Day: January 2, 2020

Spouse Visa and Divorce

Those who are in the UK under the terms of a UK Spouse Visa are often very concerned as to what might happen if they get a divorce from their partner.

A report from the government found that, in 2019, 42% of marriages end in divorce and that 60% of marriages are expected to end in divorce by the 20th wedding anniversary. These figures are concerning for anyone who believes that they are reliant on their partner’s status if they want to stay in the country.

A spouse visa and divorce proceedings do not seem like they would be a good combination for you being able to stay in the UK, but there is in fact a few ways in which you can keep your life here after you have separated.

What your next options are

 

If you have gone through a divorce, you will likely be confused as to what the next steps are and what you should do in order to put you in the best possible position. It will very much depend on your individual circumstances as to what the best course of action is. Some options might include:

  • Leaving the UK and then re-applying for a different visa.

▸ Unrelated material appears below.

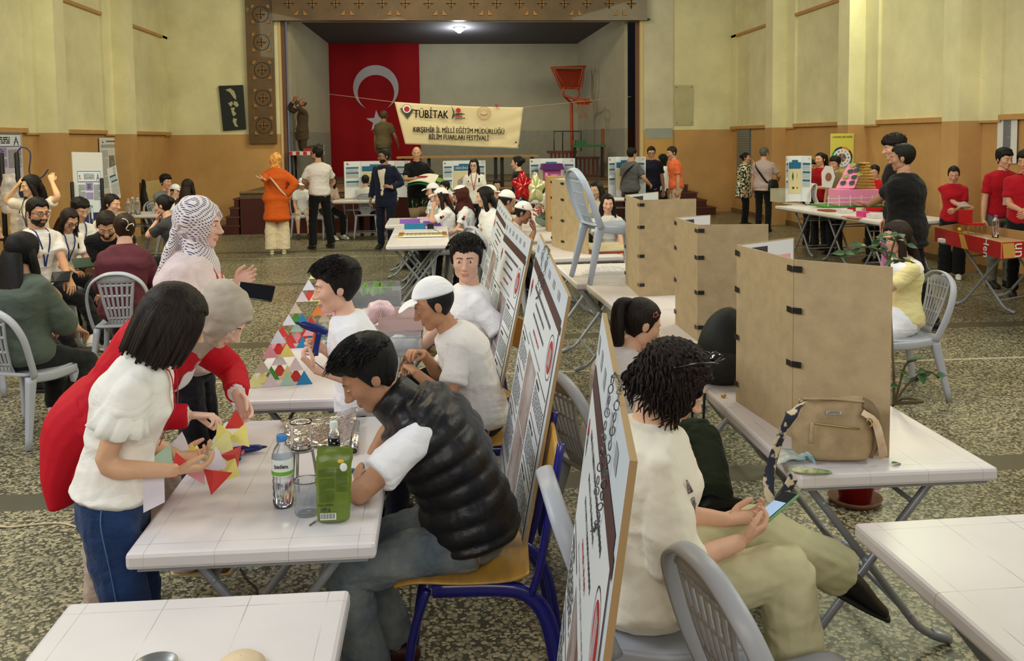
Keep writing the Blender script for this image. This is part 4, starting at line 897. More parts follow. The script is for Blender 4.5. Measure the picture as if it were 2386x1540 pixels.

This might be a good option if you have more eligibility for another visa option on your own professional merit. For instance, you might have been in the UK and married to your spouse for long enough that you have started a career of your own. This would mean that the Home Office would be more likely to accept you into the country on the basis that you are a valuable asset to the economy through the work that you can accomplish whilst in the UK. For example, if you are eligible to work in the UK then you could make an application for a Tier 2 Work Visa.

  • Reapplying for a family and private life visa

If you have had children with your partner and they are in the UK, then you could be eligible to stay on the basis that your children live there. Your children must be British citizens or have settled status for you to be able to do this.

If you are in committed marriage, yet your spouse visa application was rejected, you may be able to appeal the Home Office’s decision. Specialist immigration solicitors can help you through the spouse visa refusal process, which can be complex and take up to 6 months to complete.

The worrying issue of domestic abuse

 

This reliance on a partner’s visa status has horrifyingly led to concern surrounding domestic abuse cases in BAME women. A report carried out by international NGO Sisters For Change, in partnership with The Manchester Maya Project has found that migrant women in Manchester, England who are re-housed after escaping from abusive relationships have been placed in areas where they also suffer racial abuse and are at risk from religious hate crimes. Over a quarter of women in Manchester who are victims of domestic abuse have no recourse to public funds, and around 16% of Manchester’s population are from a BAME background. With these figures showing the position that migrant women find themselves in when they have reported the domestic abuse they have been subject to, it is no wonder that some of them sadly think that they will be better to stay in their abusive relationship and keep their spouse visa.

However, if you have been the victim of domestic abuse during the course of your relationship and have sufficient evidence that proves it, it is always the best choice to apply for settlement on the basis of domestic abuse. No abusive relationship is worth keeping a visa for, and there are many options that will mean that you can be supported and stay with your family in the country that you have been living in.